GS: How crucial is it to bring in new customers to the games? Is it a viable business model to focus primarily on the existing core user base, or should online games of these sort constantly be performing outreach for new users?

MM: I think that new customers never hurt a game, and we are constantly doing free trials and the like to do just that. Converting a new customer to a loyal one is the real magic. I love it when players find a "home" in Paragon City or the Rogue Isles, make new friends, join a supergroup, and make a ton of alternate characters.
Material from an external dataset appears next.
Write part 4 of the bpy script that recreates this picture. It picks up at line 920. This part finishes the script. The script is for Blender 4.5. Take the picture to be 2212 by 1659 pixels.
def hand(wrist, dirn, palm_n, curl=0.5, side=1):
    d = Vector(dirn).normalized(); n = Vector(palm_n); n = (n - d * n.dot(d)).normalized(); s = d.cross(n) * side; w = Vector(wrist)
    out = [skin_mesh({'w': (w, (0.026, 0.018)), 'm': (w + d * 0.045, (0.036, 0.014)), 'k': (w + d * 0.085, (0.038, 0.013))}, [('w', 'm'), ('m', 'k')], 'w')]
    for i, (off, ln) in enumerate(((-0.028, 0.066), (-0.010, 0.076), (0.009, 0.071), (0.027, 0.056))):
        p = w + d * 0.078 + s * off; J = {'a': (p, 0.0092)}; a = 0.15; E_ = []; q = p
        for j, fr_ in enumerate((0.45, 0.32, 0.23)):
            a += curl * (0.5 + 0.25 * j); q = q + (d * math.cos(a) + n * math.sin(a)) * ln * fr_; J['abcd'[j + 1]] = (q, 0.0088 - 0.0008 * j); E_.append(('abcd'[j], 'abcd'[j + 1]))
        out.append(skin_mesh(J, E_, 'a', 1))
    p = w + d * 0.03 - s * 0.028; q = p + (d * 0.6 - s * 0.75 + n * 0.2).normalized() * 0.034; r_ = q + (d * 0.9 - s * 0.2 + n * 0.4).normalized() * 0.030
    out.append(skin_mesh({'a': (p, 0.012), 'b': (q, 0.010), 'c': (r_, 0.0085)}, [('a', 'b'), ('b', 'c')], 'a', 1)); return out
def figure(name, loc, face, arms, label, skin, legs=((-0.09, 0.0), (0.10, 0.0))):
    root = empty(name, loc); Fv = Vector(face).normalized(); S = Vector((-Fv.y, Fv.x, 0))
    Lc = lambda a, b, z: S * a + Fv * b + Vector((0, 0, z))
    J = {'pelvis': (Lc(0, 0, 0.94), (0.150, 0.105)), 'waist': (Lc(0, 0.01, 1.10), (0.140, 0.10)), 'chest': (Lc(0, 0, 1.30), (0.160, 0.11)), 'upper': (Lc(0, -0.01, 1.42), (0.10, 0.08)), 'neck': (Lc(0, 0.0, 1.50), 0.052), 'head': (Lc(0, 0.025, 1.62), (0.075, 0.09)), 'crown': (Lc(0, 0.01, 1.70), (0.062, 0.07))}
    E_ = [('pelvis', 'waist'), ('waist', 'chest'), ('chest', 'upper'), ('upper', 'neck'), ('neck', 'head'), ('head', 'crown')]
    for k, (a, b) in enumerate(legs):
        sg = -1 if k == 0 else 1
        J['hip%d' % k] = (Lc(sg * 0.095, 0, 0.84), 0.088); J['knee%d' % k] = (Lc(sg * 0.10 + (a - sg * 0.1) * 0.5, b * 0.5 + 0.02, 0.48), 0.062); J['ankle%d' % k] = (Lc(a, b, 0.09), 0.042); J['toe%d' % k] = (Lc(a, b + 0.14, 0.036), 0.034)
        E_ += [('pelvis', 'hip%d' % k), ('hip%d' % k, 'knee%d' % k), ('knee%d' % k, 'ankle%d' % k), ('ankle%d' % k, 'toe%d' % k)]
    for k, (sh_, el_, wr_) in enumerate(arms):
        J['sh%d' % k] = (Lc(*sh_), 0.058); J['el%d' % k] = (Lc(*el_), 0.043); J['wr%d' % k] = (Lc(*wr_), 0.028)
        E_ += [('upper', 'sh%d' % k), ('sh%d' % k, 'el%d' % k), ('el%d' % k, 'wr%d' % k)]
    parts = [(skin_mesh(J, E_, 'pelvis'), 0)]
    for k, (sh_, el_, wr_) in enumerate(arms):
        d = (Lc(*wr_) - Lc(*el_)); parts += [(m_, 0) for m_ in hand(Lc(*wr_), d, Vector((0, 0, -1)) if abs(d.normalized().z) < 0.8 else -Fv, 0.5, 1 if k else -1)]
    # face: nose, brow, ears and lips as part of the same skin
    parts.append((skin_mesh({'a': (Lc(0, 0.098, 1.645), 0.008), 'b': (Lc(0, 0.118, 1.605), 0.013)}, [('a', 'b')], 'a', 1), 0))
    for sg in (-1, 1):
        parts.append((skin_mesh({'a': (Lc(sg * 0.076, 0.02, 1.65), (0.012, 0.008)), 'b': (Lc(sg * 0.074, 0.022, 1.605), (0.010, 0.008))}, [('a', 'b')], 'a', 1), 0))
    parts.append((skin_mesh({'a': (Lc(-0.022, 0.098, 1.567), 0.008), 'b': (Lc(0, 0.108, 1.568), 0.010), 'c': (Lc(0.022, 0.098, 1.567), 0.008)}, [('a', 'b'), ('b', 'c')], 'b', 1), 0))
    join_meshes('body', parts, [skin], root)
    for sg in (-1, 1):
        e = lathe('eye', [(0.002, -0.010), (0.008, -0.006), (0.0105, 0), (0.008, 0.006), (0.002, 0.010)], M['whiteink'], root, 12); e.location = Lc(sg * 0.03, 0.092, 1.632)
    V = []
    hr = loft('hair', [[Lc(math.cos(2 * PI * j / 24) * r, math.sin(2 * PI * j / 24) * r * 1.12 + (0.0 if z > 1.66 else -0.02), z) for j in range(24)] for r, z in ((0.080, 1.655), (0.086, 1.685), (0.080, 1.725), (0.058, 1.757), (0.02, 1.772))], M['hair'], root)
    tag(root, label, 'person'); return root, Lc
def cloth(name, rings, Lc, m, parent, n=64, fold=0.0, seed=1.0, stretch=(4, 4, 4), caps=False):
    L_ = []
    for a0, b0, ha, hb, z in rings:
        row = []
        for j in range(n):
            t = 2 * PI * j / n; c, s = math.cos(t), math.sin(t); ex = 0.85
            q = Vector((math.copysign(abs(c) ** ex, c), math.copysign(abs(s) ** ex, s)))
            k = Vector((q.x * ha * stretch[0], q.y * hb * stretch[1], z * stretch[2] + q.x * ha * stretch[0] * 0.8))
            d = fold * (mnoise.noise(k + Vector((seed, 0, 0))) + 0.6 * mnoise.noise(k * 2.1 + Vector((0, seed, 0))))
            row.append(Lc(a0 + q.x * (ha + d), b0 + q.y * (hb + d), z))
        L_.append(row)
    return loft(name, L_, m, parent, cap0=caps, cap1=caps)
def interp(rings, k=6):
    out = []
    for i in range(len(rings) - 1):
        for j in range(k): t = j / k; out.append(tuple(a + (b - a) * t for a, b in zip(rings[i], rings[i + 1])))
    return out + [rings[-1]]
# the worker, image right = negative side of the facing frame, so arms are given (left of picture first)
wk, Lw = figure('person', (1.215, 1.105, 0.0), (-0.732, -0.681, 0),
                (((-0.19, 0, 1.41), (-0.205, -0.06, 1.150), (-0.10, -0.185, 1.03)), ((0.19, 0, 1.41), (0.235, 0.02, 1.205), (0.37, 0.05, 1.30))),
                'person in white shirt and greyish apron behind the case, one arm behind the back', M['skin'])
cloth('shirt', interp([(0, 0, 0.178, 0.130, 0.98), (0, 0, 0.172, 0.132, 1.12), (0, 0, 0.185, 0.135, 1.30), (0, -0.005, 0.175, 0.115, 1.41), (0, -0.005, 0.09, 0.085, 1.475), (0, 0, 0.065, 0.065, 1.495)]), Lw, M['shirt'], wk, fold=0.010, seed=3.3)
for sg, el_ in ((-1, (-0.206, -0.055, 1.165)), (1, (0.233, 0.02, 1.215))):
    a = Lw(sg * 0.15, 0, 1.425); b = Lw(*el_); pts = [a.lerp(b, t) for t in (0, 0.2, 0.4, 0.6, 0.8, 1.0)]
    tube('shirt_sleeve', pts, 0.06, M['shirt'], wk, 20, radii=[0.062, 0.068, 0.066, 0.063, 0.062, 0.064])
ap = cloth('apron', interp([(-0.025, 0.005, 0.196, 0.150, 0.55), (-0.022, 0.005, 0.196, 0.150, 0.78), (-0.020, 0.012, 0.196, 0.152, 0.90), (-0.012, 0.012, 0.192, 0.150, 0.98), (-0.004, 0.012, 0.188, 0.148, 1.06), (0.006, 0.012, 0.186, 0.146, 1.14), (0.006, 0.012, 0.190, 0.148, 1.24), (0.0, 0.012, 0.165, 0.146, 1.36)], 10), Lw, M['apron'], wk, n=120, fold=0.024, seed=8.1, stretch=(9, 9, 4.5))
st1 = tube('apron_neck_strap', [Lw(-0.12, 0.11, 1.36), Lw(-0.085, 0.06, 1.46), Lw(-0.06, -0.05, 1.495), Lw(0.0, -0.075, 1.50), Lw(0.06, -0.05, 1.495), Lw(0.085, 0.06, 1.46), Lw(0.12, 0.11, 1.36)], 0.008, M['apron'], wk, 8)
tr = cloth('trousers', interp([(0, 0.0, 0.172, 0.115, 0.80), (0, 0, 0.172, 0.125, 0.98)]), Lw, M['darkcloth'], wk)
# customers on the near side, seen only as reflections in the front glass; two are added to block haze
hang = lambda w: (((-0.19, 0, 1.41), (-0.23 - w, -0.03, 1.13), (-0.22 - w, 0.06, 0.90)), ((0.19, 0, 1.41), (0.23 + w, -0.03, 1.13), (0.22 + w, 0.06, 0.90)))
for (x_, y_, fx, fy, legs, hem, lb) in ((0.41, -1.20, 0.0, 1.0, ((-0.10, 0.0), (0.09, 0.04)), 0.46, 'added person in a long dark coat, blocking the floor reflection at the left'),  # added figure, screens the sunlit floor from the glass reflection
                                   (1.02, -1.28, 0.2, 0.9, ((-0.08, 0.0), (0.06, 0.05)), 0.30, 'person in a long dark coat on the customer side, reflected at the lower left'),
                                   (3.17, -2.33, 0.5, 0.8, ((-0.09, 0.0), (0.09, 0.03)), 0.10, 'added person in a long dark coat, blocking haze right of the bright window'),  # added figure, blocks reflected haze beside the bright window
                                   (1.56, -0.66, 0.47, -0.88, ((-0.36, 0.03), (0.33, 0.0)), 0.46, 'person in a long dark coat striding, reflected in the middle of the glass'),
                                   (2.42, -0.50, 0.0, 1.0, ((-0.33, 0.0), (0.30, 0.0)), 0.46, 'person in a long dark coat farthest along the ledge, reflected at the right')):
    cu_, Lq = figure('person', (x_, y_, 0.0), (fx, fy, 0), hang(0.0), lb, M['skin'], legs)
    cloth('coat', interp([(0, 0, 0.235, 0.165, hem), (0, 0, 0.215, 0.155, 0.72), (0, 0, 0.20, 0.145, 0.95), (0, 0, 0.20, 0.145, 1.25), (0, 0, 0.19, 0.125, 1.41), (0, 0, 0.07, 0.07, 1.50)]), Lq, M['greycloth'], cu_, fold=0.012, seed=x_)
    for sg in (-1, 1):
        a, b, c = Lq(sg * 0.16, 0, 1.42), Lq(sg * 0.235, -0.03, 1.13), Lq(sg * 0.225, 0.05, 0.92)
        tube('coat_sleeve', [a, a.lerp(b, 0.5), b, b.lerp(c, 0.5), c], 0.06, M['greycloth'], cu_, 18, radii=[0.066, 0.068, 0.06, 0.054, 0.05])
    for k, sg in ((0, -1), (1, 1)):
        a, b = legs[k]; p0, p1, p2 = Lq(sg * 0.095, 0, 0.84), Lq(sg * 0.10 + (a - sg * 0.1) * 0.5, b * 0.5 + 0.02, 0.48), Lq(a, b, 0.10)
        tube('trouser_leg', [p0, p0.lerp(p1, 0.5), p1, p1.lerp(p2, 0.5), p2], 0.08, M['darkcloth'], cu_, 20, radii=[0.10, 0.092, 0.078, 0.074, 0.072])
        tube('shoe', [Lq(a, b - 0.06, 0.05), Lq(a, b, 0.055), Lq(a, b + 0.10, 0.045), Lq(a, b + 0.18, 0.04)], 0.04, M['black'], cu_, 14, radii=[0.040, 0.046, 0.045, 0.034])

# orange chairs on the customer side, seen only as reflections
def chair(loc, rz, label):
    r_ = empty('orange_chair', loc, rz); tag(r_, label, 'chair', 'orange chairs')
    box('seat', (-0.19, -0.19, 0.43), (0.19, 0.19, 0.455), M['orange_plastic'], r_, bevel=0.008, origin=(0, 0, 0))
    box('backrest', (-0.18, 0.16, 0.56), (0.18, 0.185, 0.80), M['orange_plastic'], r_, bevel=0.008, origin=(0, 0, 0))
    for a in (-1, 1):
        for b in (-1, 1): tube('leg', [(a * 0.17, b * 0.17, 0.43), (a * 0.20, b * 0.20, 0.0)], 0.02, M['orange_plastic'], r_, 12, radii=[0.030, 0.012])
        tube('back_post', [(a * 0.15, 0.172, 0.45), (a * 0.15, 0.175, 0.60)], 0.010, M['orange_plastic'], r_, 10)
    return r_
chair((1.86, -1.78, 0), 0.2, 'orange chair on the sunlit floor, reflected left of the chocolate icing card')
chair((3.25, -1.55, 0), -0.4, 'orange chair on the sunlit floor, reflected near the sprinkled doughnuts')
But our highest priority is retaining our existing players. These guys and girls are our bread and butter, so making them happy is critical. Our mantra going forward now is "give the players what they want," within reason of course. In-demand things like trenchcoats and wing costume pieces, readdressing old City of Heroes zones, newspaper-style missions for City of Heroes--all these came directly from the players asking for them.

GS: Give us your thoughts on the ins and outs of maintaining and updating a massively multiplayer game after launch. What has helped Cryptic's games continue to keep plugging away, even after the launches (and in some cases, the enduring success) of competing products?

MM: We have continued to create quality content for City of Heroes and City of Villains, and other than the City of Villains game itself, we have done it all for free for our players. I think that our players really appreciate that fact, given that other games charge $30 for the same type of content. Of course I am referring to the "Issue" updates like the upcoming Issue 8 release. Issue 7 had a ton of stuff and could have easily been a paid expansion to City of Villains, but we don't want to do that to our users. We even canceled next year's paid expansion in order to focus more on the free updates.

GS: Finally, is there anything else you'd like to add about City of Heroes or City of Villains, or about maintaining massively multiplayer online games in general?

MM: I love MMOs and I play a bunch of them, but the ones I keep migrating back to are City of Heroes and City of Villains. There is simply something magical about logging into a game, seeing your friends online, and cooperatively competing against the game to achieve better and better status and loot.

Back in my youth, when I played text-based MUDs, I always thought that the experience I was getting there could be amplified a thousand-fold if it had the right graphics. Kids today are lucky to be growing up in an era where such graphics are not only possible, they are status quo.